Problem: Leave out all pictures. Return exactly the lines from the top of the material through the line containing "sc.camera = cam_ob".

Given data:
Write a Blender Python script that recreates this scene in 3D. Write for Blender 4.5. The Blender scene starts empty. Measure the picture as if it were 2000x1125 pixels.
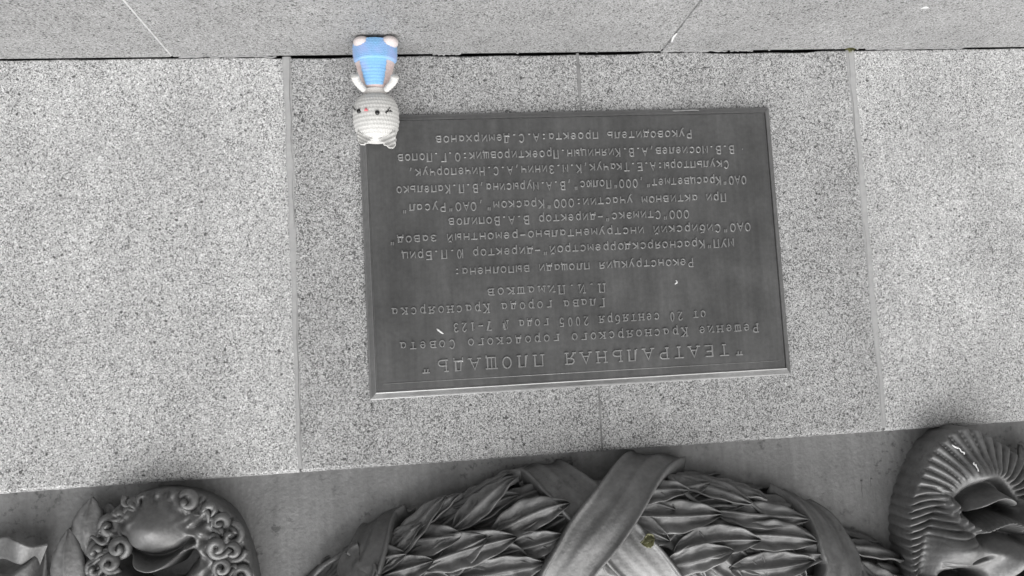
import bpy, math, random
import numpy as np
from mathutils import Matrix, Vector

# ------------------------------------------------------------------ camera
# world: x right along the wall (seen upright), y into the wall, z up.  The
# photograph was taken with the phone upside down, so the camera is rolled.
CAM = np.array([0.0, -1.10, 0.8853])
F_PX = 1506.6                                   # focal length for a 2000 px wide picture
R = np.array([[-0.99267725, 0.04581297, -0.11177227],
              [-0.10760519, 0.08509165, 0.99054557],
              [0.05489072, 0.99531934, -0.07953884]])
sc = bpy.context.scene
cam = bpy.data.cameras.new('camera')
cam.lens = 36 * F_PX / 2000
cam.clip_start = 0.02
cam.clip_end = 3000
cam_ob = bpy.data.objects.new('camera', cam)
sc.collection.objects.link(cam_ob)
M4 = Matrix.Identity(4)
for i in range(3):
    M4[i][0] = R[i][0]; M4[i][1] = -R[i][1]; M4[i][2] = -R[i][2]; M4[i][3] = CAM[i]
cam_ob.matrix_world = M4
sc.camera = cam_ob

# ------------------------------------------------------------------ light: overcast day
SUN_EL, SUN_AZ = 60, -34            # high, in front of the wall, a little to the left (upright view)
world = bpy.data.worlds.new('World'); sc.world = world; world.use_nodes = True
nt = world.node_tree; nt.nodes.clear()
wo = nt.nodes.new('ShaderNodeOutputWorld'); bg = nt.nodes.new('ShaderNodeBackground')
sky = nt.nodes.new('ShaderNodeTexSky'); sky.sky_type = 'NISHITA'; sky.sun_disc = False
sky.sun_elevation = math.radians(SUN_EL); sky.sun_rotation = math.radians(180 + SUN_AZ)
sky.dust_density = 4.0
bw = nt.nodes.new('ShaderNodeRGBToBW')          # grey cloud cover
nt.links.new(sky.outputs[0], bw.inputs[0]); nt.links.new(bw.outputs[0], bg.inputs[0])
bg.inputs[1].default_value = 0.085
nt.links.new(bg.outputs[0], wo.inputs[0])
sl = bpy.data.lights.new('sun', 'SUN'); sl.energy = 1.5; sl.angle = math.radians(75); sl.color = (1, .985, .965)
so = bpy.data.objects.new('sun', sl); sc.collection.objects.link(so)
el, az = math.radians(SUN_EL), math.radians(SUN_AZ)
d = Vector((math.sin(az) * math.cos(el), -math.cos(az) * math.cos(el), math.sin(el)))   # towards the sun
so.rotation_euler = d.to_track_quat('Z', 'Y').to_euler()
sc.view_settings.view_transform = 'Standard'; sc.view_settings.look = 'None'
sc.view_settings.gamma = 1; sc.view_settings.use_curve_mapping = False
sc.view_settings.exposure = 1.28

# ------------------------------------------------------------------ helpers
rnd = random.Random(7)
LEDGE_Z = 0.45


def P(px, py, Y=0.0):
    """point of the photograph on the vertical plane y = Y"""
    dv = R @ np.array([px - 1000, py - 562.5, F_PX])
    return CAM + dv * ((Y - CAM[1]) / dv[1])


def Pv(px, py, Y):
    px, py = np.asarray(px, float), np.asarray(py, float)
    c = np.stack([px - 1000, py - 562.5, np.full_like(px, F_PX)], -1) @ R.T
    return CAM + c * ((Y - CAM[1]) / c[..., 1])[..., None]


def PL(px, py, Z=LEDGE_Z):
    dv = R @ np.array([px - 1000, py - 562.5, F_PX])
    return CAM + dv * ((Z - CAM[2]) / dv[2])


def proj(p):
    c = (np.asarray(p) - CAM) @ R
    return np.stack([1000 + F_PX * c[..., 0] / c[..., 2], 562.5 + F_PX * c[..., 1] / c[..., 2]], -1)


class MB:
    def __init__(s):
        s.v = []; s.f = []

    def add(s, v, f):
        o = len(s.v)
        s.v.extend([tuple(map(float, q)) for q in v]); s.f.extend([tuple(i + o for i in q) for q in f])

    def box(s, x0, x1, y0, y1, z0, z1):
        s.add([(x0, y0, z0), (x1, y0, z0), (x1, y1, z0), (x0, y1, z0), (x0, y0, z1), (x1, y0, z1), (x1, y1, z1), (x0, y1, z1)],
              [(3, 2, 1, 0), (4, 5, 6, 7), (0, 1, 5, 4), (1, 2, 6, 5), (2, 3, 7, 6), (3, 0, 4, 7)])

    def grid(s, A, closed_u=False, closed_v=False, flip=False):
        A = np.asarray(A); n, m = A.shape[:2]
        f = []
        for i in range(n if closed_u else n - 1):
            for j in range(m if closed_v else m - 1):
                q = (i * m + j, i * m + (j + 1) % m, ((i + 1) % n) * m + (j + 1) % m, ((i + 1) % n) * m + j)
                f.append(q[::-1] if flip else q)
        s.add(A.reshape(-1, 3), f)

    def tube(s, pts, rad, n=8, cap=True, squash=1.0):
        pts = np.asarray(pts, float); k = len(pts)
        rad = np.broadcast_to(np.asarray(rad, float), (k,))
        T = np.gradient(pts, axis=0); T /= np.linalg.norm(T, axis=1)[:, None] + 1e-12
        ref = np.array([0, -1.0, 0])
        A = np.zeros((k, n, 3))
        for i in range(k):
            u = np.cross(T[i], ref)
            if np.linalg.norm(u) < 1e-3: u = np.cross(T[i], [1, 0, 0.2])
            u /= np.linalg.norm(u); w = np.cross(u, T[i])
            for j in range(n):
                a = 2 * math.pi * j / n
                A[i, j] = pts[i] + rad[i] * (u * math.cos(a) + w * math.sin(a) * squash)
        o = len(s.v)
        s.grid(A, closed_v=True)
        if cap:
            s.f.append(tuple(o + j for j in range(n))[::-1]); s.f.append(tuple(o + (k - 1) * n + j for j in range(n)))

    def build(s, name, mat, parent=None, smooth=True, fix=True, loc=None):
        me = bpy.data.meshes.new(name)
        me.from_pydata(s.v, [], s.f); me.update()
        if fix:
            import bmesh
            bm = bmesh.new(); bm.from_mesh(me); bmesh.ops.recalc_face_normals(bm, faces=bm.faces); bm.to_mesh(me); bm.free()
        if smooth:
            me.polygons.foreach_set('use_smooth', [True] * len(me.polygons))
        ob = bpy.data.objects.new(name, me); sc.collection.objects.link(ob)
        if mat: me.materials.append(mat)
        if parent: ob.parent = parent; ob.matrix_parent_inverse = parent.matrix_world.inverted()
        return ob


def tag(o, label, cat, group=None, kind=None):
    if label: o['label'] = label
    if cat: o['category'] = cat
    if group: o['group'] = group
    if kind: o['kind'] = kind
    return o


def thing(name, label, cat, loc=(0, 0, 0), group=None):
    o = bpy.data.objects.new(name, None); sc.collection.objects.link(o)
    o.location = [float(a) for a in loc]; o.empty_display_size = .02
    o.matrix_world = Matrix.Translation(o.location)
    return tag(o, label, cat, group)


def bevel(o, w, seg=2):
    m = o.modifiers.new('bevel', 'BEVEL'); m.width = w; m.segments = seg; m.limit_method = 'ANGLE'; m.angle_limit = math.radians(40)
    return o


def smoothpath(pts, n=12):
    pts = np.asarray(pts, float)
    q = np.vstack([2 * pts[0] - pts[1], pts, 2 * pts[-1] - pts[-2]]); out = []
    for i in range(1, len(q) - 2):
        for t in np.linspace(0, 1, n, endpoint=False):
            a, b, c, e = q[i - 1], q[i], q[i + 1], q[i + 2]
            out.append(.5 * ((2 * b) + (c - a) * t + (2 * a - 5 * b + 4 * c - e) * t ** 2 + (3 * b - a - 3 * c + e) * t ** 3))
    out.append(pts[-1])
    return np.array(out)


# ------------------------------------------------------------------ materials
class N:
    def __init__(s, name):
        s.m = bpy.data.materials.new(name); s.m.use_nodes = True; s.t = s.m.node_tree
        s.b = s.t.nodes['Principled BSDF']
        s.tc = s.t.nodes.new('ShaderNodeTexCoord')

    def n(s, typ, **kw):
        x = s.t.nodes.new(typ)
        for k, v in kw.items():
            if k.startswith('i_'): x.inputs[k[2:].replace('_', ' ')].default_value = v
            else: setattr(x, k, v)
        return x

    def l(s, a, b): s.t.links.new(a, b)

    def noise(s, scale, detail=3, rough=.55, co=None):
        x = s.n('ShaderNodeTexNoise', i_Scale=scale, i_Detail=detail, i_Roughness=rough)
        s.l(co or s.tc.outputs['Object'], x.inputs['Vector']); return x.outputs['Fac']

    def vor(s, scale, out='Color', co=None):
        x = s.n('ShaderNodeTexVoronoi', i_Scale=scale); s.l(co or s.tc.outputs['Object'], x.inputs['Vector']); return x.outputs[out]

    def ramp(s, src, stops, interp='LINEAR'):
        x = s.n('ShaderNodeValToRGB'); cr = x.color_ramp; cr.interpolation = interp
        while len(cr.elements) < len(stops): cr.elements.new(.5)
        for e, (p, c) in zip(cr.elements, stops):
            e.position = p; e.color = (c, c, c, 1) if not isinstance(c, tuple) else (*c, 1)
        s.l(src, x.inputs[0]); return x.outputs[0]

    def mix(s, a, b, fac, blend='MIX'):
        x = s.n('ShaderNodeMix', data_type='RGBA', blend_type=blend)
        for v, k in ((fac, 0), (a, 6), (b, 7)):
            if isinstance(v, (int, float)): x.inputs[k].default_value = v if k == 0 else (v, v, v, 1)
            elif isinstance(v, tuple): x.inputs[k].default_value = (*v, 1)
            else: s.l(v, x.inputs[k])
        return x.outputs[2]

    def bump(s, h, dist, strength=1.0):
        x = s.n('ShaderNodeBump', i_Distance=dist, i_Strength=strength); s.l(h, x.inputs['Height'])
        s.l(x.outputs[0], s.b.inputs['Normal'])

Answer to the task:
Write a Blender Python script that recreates this scene in 3D. Write for Blender 4.5. The Blender scene starts empty. Measure the picture as if it were 2000x1125 pixels.
import bpy, math, random
import numpy as np
from mathutils import Matrix, Vector

# ------------------------------------------------------------------ camera
# world: x right along the wall (seen upright), y into the wall, z up.  The
# photograph was taken with the phone upside down, so the camera is rolled.
CAM = np.array([0.0, -1.10, 0.8853])
F_PX = 1506.6                                   # focal length for a 2000 px wide picture
R = np.array([[-0.99267725, 0.04581297, -0.11177227],
              [-0.10760519, 0.08509165, 0.99054557],
              [0.05489072, 0.99531934, -0.07953884]])
sc = bpy.context.scene
cam = bpy.data.cameras.new('camera')
cam.lens = 36 * F_PX / 2000
cam.clip_start = 0.02
cam.clip_end = 3000
cam_ob = bpy.data.objects.new('camera', cam)
sc.collection.objects.link(cam_ob)
M4 = Matrix.Identity(4)
for i in range(3):
    M4[i][0] = R[i][0]; M4[i][1] = -R[i][1]; M4[i][2] = -R[i][2]; M4[i][3] = CAM[i]
cam_ob.matrix_world = M4
sc.camera = cam_ob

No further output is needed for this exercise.